Ultimately, the European branch of Hoover was purchased by washing machine company Candy—a haunting warning for anyone considering a “too good to be true” promotion campaign.

Another example comes from McDonald’s in 2017 when they decided to play along with a throwaway joke in the TV series Rick and Morty.

In the series, a character goes on an intergalactic quest for the now-unavailable McDonald’s limited-edition Szechuan sauce (released in 1998 to promote Disney’s Mulan). To play off the popularity of the series, McDonald’s decided to relaunch the sauce for one day only in October 2017.

But they sorely underestimated customer demand, leaving multi-hour waiting lines for the sauce around the country—only to run out and leave fans without anything.

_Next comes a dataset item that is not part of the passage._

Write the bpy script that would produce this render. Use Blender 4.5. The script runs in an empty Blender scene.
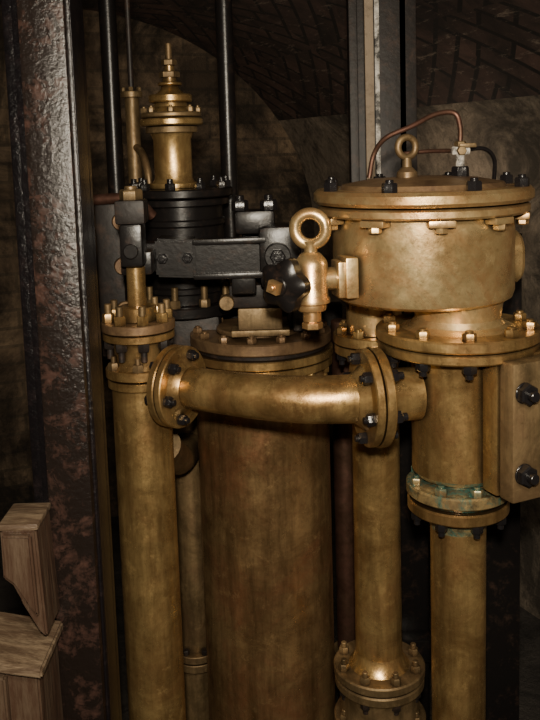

Remember: before you launch a promotion, make sure you can keep up with demand.

Conclusion

They say hindsight is 20/20, and it’s truest when looking at the mistakes of others. The marketing mistakes above seem obvious, even stupid. We laugh at them, roll our eyes, and wonder how anyone could think the strategy would work.

But if you’ve been a marketer for any length of time, you also know how easy it is.

When you get excited with a particular product or campaign, it’s easy to overlook its flaws and forge blindly ahead, believing the market will fall in love with it and everything will work out. You feel like an idiot when it doesn’t happen, but it seems to make total sense at the time.

Of course, consult experts and get feedback on your ideas. But one of the best ways to combat it is to look regularly at history’s biggest branding failures and see if you’re repeating a similar mistake.

Forcing yourself to think critically takes a little time, but can save enormous amounts of effort and money down the road.

It’s our responsibility as marketers to remember that.